Musical Modernity in Asia

Conveners: Margaret Mehl, Dept. of Cross-Cultural and Regional Studies, University of Copenhagen, David Hebert, Bergen University College, Jonathan Service, University of Oxford

The premise of this panel is that music provides a distinct and even privileged way into examining many facets of global modernity, including transnational flows, whether within Asia, between Europe and Asia or elsewhere. Modernity is here understood as “a condition, historically produced over three centuries around the globe in processes of change that have not ended yet” (Carol Gluck, 2011). Musical modernity is characterized by the rise to dominance of European art music coupled with a Western understanding of the nature of music and the influence of both on musics worldwide, reflecting the dominating role of Europe in general in the earlier part of the period in question. The “Western impact on world music“ (Bruno Nettl, 1985) left hardly any local music unchanged, but the effects on local musics and their adaptation to the new conditions of modernity varied considerably from place to place.

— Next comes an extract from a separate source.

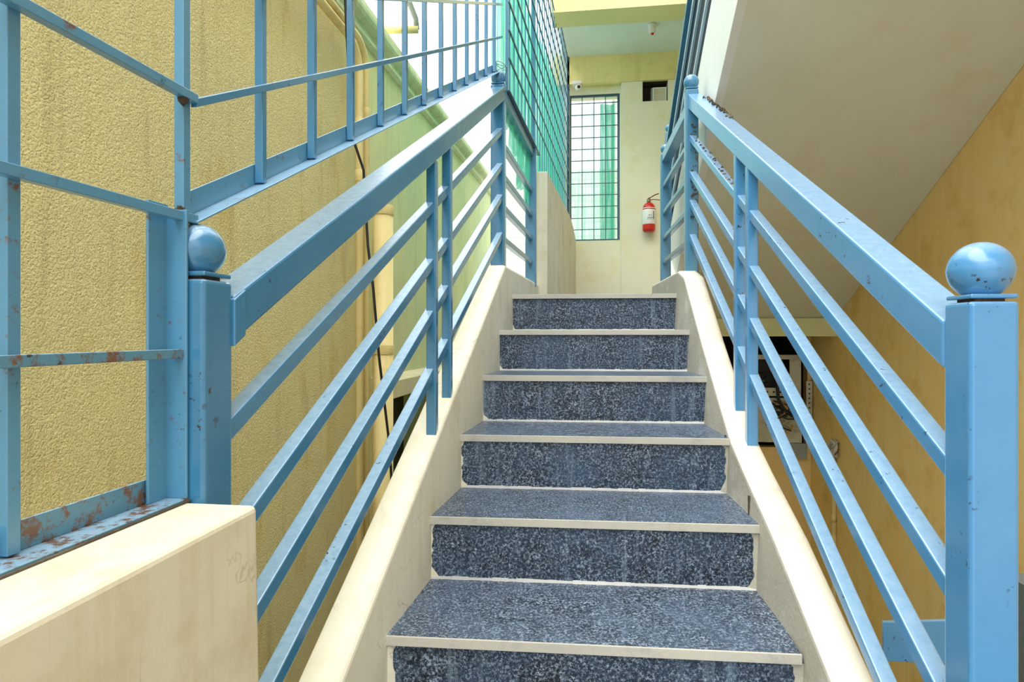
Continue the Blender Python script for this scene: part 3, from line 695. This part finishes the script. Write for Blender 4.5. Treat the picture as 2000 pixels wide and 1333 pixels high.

In Japan, European art music, adopted by the government as part of the modernization package, became indigenized while indigenous musics were marginalized even as they adapted to changing times. But modernity brought not only encounters between Japan and the West. Cultural interaction between Japan and Asia also played a significant role in the story of musical modernity. This panel will bring together scholars of different regions, especially, but not necessarily limited to, East Asia, who work, broadly, within the cultural history of music, with a view to comparing and contrasting different cases and exploring the potential of investigations into music for broadening and deepening our understanding of history in general.